Although Tutankhamen's canopic jar stoppers were all in the shape of a human head the hieroglyphs on the jars still referred to the four Sons of Horus. Whatever some books may say the face on these stoppers is not Tutankhamen's face - this is one of the reasons why we think that he was buried in a hurry.

In certain burials, such as those of the Pharaohs, the provision for the protection of the internal organs was often more sophisticated. This Canopic Coffin is one of a set found in the tomb of Tutankhamun

 

 
.The embalmed organs were placed inside the coffins which were then put into an alabaster canopic chest with the four stoppers carved with the Pharaohs likeness.  

     

About five hundred years after the death of Tutankhamen the Ancient Egyptians started wrapping up the heart, lungs, liver, intestines and stomach but putting them back into the body before it was wrapped up in its linen bandages. But they still placed dummy canopic jars into the tomb.

Dummy canopic jars: these are canopic jars that were not hollowed out, so never used for the entrails. Common in the Third Intermediate and Late Period, when improved techniques allowed the embalmer to leave the entrails in the body.

 

In an alternative method the internal organs were placed in a solution of Natron salt and interred in a special Canopic Chest, or returned to the body cavity. In these cases dummy canopic jars may have also been included in the tomb.

In later periods the processes used seem to have decreased in complexity. In the later dynasties a liquid similar to Turpentine was injected up the anus of the deceased. This liquid dissolved the soft internal organs and was then drained.

In cases where the Internal organs were not left in place, or returned after treatment, the body cavity was packed with a filler. This could have been resin soaked linen, straw, mud, or virtually anything else.

Another process was to remove the internal organs, mummify them individually, then return them to the body cavity. In many cases figures of the Sons of Horus were included with the packages. These figures are clearly visible on some Mummy X-Rays

Technology Uncovers the Secret of the Ancient Canopic Jar

 The terracotta canopic jar at the Institute of Archaeology and Antiquity has been in the collection of the Institute since at least 1970, but its earlier history and exact provenance are unknown.
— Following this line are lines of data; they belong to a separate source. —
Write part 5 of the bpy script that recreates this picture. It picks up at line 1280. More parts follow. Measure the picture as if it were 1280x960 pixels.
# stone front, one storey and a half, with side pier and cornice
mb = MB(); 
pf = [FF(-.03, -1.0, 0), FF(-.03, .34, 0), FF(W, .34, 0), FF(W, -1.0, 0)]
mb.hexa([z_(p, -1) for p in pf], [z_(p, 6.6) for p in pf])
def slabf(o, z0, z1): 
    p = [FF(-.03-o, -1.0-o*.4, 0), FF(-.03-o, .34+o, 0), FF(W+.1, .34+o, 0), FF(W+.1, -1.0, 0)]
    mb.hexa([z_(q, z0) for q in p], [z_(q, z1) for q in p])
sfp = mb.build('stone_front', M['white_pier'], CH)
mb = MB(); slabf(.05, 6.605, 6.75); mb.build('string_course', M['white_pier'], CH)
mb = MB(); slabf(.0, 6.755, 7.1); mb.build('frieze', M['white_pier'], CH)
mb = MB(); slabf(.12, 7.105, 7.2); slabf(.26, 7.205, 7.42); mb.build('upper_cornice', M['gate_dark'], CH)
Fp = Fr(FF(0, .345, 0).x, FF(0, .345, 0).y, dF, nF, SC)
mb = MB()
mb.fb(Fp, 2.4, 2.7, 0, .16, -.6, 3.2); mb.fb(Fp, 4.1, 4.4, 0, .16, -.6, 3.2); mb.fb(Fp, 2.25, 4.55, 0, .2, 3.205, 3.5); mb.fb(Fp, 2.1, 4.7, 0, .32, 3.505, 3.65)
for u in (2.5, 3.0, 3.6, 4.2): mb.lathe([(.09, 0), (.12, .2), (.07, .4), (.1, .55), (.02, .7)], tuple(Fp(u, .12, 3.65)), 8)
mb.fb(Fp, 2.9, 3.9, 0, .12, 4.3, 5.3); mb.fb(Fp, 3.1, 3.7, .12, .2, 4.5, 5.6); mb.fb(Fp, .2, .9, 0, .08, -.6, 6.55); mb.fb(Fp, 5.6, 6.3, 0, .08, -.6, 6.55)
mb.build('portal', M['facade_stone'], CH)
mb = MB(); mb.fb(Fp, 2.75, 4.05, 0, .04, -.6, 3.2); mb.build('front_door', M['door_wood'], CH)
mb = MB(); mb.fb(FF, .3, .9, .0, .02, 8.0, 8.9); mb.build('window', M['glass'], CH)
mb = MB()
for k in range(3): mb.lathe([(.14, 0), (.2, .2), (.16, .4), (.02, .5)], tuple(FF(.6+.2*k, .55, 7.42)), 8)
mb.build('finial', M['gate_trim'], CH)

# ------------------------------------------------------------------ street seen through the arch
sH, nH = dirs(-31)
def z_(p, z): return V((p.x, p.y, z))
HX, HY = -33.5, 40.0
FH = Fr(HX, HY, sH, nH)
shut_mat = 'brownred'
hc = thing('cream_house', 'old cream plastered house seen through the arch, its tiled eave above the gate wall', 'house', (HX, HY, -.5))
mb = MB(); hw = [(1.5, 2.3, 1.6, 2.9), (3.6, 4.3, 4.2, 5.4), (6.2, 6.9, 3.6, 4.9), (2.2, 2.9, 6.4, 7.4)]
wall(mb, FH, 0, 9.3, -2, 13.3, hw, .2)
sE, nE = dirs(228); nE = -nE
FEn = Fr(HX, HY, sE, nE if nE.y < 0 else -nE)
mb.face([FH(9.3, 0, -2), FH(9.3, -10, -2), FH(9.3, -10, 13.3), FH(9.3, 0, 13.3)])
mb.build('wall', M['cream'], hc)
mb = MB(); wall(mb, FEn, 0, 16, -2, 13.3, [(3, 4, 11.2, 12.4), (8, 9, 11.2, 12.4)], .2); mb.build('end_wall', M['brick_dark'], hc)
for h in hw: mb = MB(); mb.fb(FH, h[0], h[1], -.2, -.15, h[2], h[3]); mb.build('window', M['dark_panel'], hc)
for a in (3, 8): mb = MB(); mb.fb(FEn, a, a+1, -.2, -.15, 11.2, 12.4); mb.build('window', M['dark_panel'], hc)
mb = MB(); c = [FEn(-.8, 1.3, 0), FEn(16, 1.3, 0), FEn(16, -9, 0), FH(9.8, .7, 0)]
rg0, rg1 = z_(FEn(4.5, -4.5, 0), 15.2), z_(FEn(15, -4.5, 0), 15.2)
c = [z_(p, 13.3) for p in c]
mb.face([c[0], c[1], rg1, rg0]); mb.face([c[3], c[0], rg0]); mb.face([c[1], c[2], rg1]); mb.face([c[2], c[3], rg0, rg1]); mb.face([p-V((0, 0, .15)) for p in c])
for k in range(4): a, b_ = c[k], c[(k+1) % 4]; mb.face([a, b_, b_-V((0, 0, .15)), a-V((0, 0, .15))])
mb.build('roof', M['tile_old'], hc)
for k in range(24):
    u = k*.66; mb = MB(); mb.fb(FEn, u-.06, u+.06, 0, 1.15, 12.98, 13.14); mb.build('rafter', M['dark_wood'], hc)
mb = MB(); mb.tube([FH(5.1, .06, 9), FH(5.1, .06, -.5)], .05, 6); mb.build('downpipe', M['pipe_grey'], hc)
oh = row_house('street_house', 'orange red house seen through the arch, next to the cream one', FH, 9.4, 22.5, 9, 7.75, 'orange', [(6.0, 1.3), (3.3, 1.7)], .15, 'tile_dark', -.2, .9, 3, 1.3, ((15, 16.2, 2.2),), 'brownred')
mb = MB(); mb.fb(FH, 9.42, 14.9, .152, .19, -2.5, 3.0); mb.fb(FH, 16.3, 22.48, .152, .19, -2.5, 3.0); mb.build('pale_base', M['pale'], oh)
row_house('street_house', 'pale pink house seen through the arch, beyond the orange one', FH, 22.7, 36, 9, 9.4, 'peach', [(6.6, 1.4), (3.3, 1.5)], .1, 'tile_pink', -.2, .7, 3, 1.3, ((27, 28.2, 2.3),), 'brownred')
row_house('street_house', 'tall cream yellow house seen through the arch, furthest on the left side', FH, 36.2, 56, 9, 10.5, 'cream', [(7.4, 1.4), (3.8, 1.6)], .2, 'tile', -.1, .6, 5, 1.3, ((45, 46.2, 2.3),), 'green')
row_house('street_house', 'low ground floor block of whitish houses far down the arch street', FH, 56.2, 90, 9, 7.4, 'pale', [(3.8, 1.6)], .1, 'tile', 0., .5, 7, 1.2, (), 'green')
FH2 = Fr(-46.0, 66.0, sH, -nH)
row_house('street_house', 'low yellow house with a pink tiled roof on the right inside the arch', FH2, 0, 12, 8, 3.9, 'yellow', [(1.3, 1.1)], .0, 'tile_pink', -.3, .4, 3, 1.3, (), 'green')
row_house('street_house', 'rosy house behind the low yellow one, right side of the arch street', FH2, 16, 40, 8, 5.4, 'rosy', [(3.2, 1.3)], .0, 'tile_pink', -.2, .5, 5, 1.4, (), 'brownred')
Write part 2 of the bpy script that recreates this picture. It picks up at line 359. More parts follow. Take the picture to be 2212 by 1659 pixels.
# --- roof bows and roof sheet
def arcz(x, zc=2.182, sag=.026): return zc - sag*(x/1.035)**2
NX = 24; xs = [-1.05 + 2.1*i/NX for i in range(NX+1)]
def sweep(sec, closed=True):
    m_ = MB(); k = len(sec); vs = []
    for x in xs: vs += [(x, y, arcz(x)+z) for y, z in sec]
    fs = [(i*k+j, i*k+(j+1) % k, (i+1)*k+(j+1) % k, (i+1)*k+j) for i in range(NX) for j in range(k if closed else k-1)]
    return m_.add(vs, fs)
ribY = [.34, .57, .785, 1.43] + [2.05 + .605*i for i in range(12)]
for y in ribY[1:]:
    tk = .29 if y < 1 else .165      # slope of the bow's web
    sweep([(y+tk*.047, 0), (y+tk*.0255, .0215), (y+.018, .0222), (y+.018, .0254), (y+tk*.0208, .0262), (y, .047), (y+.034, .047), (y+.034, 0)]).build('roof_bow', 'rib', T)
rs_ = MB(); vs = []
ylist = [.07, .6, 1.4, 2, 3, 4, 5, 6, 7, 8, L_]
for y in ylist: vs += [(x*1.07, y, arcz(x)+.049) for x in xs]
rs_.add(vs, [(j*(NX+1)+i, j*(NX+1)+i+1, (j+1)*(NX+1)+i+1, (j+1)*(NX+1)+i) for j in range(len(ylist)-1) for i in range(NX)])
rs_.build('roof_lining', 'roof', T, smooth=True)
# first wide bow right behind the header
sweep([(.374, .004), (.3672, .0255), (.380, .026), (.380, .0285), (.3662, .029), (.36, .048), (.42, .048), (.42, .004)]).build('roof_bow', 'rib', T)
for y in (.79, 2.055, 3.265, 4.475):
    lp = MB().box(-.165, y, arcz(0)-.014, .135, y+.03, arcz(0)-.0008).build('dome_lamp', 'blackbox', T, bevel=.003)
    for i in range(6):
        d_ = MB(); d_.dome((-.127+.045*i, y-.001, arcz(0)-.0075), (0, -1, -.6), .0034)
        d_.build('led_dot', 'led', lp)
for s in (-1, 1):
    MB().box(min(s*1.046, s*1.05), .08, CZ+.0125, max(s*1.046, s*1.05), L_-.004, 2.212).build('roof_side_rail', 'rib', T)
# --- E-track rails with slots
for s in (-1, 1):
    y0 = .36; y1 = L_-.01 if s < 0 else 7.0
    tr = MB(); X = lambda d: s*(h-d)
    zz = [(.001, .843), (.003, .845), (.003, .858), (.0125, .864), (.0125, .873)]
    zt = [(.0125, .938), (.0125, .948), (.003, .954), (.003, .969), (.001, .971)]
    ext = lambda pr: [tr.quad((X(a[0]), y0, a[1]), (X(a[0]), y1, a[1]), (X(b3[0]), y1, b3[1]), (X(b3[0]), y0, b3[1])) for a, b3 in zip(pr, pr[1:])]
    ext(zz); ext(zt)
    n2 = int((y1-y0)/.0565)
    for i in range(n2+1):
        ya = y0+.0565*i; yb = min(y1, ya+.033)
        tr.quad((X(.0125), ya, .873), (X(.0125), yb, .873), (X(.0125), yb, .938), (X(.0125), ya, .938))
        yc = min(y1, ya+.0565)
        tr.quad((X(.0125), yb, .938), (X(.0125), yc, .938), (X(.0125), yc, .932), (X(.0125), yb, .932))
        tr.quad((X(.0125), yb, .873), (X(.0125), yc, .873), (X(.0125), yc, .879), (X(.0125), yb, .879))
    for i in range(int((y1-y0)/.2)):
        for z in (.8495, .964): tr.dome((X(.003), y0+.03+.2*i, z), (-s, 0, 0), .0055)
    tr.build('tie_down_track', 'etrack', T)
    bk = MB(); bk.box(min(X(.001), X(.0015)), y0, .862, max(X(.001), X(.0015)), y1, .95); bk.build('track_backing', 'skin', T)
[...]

From the hieroglyphic inscription running down the jar, it can be dated to the New Kingdom, that is approximately 1400 BC, and was part of the grave assemblage of a man named Puia. The hieroglyphics give Puia the epithet "justified", meaning that he had passed judgment and gained access to the afterlife. The inscription also refers to Qebehsennf, a falcon-headed deity, which indicates that the jar originally had a lid in the shape of a falcon's head and ought to have contained the intestines of the deceased. The jar has been CT scanned at the QEH.

The jar contains linen, the upper layers of which have certainly been disturbed in modern times. CT scans indicated layers of differing density below, which possibly corresponds to resin-soaked linen or even remnants of an internal organ. It also showed some very high density objects, including a possible potsherd. 

Following the CT scanning, the upper layer of linen was removed and a second, darker, resin-soaked layer was exposed as well as dried grass cuttings (possibly part of the original packaging) and fluffy material which may be wool. Below the linen layer was a substance resembling a preserved human organ in appearance. A sample of this was taken and is currently being analysed by the Pathology Department of the QEH, in order to confirm that it is human remains and to determine which organ it is and any other details regarding the physical condition and lifestyle of the individual.

Organic residue and other tests will be carried out on the linen and other organic materials inside the jar with a view to finding out more about the embalming techniques used and the geographical origins of the jar.